### [SUPPLIED MATERIAL]
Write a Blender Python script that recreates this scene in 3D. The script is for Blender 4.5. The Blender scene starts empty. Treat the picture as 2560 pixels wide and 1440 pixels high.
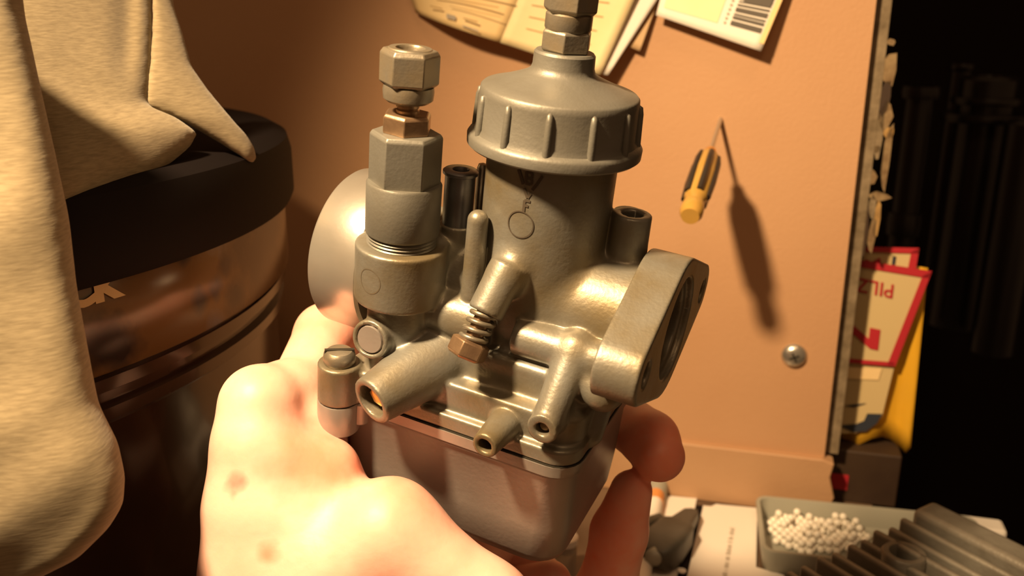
import bpy, bmesh, math, random
import numpy as np
from mathutils import Vector, Matrix
random.seed(7); rng = np.random.default_rng(7)
scene = bpy.context.scene
COL = scene.collection

# ------------------------------------------------------------------ camera
FPX = 2217.0                                   # focal length in pixels of the 2560 px wide frame
PITCH = math.radians(17)
CAM = np.array([0, 0, .28])
FW = np.array([0, math.cos(PITCH), -math.sin(PITCH)])
UP = np.array([0, math.sin(PITCH), math.cos(PITCH)])
RT = np.array([1., 0, 0])
cd = bpy.data.cameras.new('camera'); cam = bpy.data.objects.new('camera', cd); COL.objects.link(cam)
cam.location = CAM; cam.rotation_euler = (math.pi/2 - PITCH, 0, 0)
cd.sensor_width = 36; cd.lens = FPX/2560*36; cd.clip_start = .01; cd.clip_end = 20
cd.dof.use_dof = True; cd.dof.focus_distance = .255; cd.dof.aperture_fstop = 15
scene.camera = cam
def c2w(x, y, d): return CAM + x*RT - y*UP + d*FW            # camera metres (x right, y down, d deep) to world
def pix(px, py, d): return c2w((px-1280)/FPX*d, (py-720)/FPX*d, d)
def ray(px, py): return (px-1280)/FPX*RT - (py-720)/FPX*UP + FW
def on_plane(px, py, p0, n):
    r = ray(px, py); return CAM + r*(np.dot(np.asarray(p0)-CAM, n)/np.dot(r, n))
def on_z(px, py, z): return on_plane(px, py, (0, 0, z), (0, 0, 1))

# ------------------------------------------------------------------ light
w = bpy.data.worlds.new('room'); scene.world = w; w.use_nodes = True
w.node_tree.nodes['Background'].inputs[0].default_value = (1, .52, .24, 1)
w.node_tree.nodes['Background'].inputs[1].default_value = .14
ld = bpy.data.lights.new('desk_lamp_bulb', 'SPOT'); lamp = bpy.data.objects.new('desk_lamp_bulb', ld); COL.objects.link(lamp)
LP = c2w(-.19, -.27, .0); lamp.location = LP
aim = c2w(.14, .04, .31)
lamp.rotation_euler = Vector(aim-LP).to_track_quat('-Z', 'Y').to_euler()
ld.energy = 29; ld.color = (1, .70, .385); ld.spot_size = math.radians(84); ld.spot_blend = .85; ld.shadow_soft_size = .022
cl = bpy.data.lights.new('fill_light', 'AREA'); clo = bpy.data.objects.new('fill_light', cl); COL.objects.link(clo)  # weak fill light added for the front faces, not a known ceiling lamp
clo.location = (.1, -.5, 1.6); clo.rotation_euler = Vector(np.array([.0, .3, .1])-np.array([.1, -.5, 1.6])).to_track_quat('-Z', 'Y').to_euler()
cl.energy = 3.5; cl.size = .35; cl.color = (1, .62, .32)
scene.view_settings.view_transform = 'Standard'; scene.view_settings.look = 'None'
scene.view_settings.exposure = 0; scene.view_settings.gamma = 1; scene.view_settings.use_curve_mapping = False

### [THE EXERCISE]
Starting with the first line of the data above and ending with the line containing "COL = scene.collection", please restate every line exactly, leaving images out.

### [RESULT OF THIS EXERCISE]
Write a Blender Python script that recreates this scene in 3D. The script is for Blender 4.5. The Blender scene starts empty. Treat the picture as 2560 pixels wide and 1440 pixels high.
import bpy, bmesh, math, random
import numpy as np
from mathutils import Vector, Matrix
random.seed(7); rng = np.random.default_rng(7)
scene = bpy.context.scene
COL = scene.collection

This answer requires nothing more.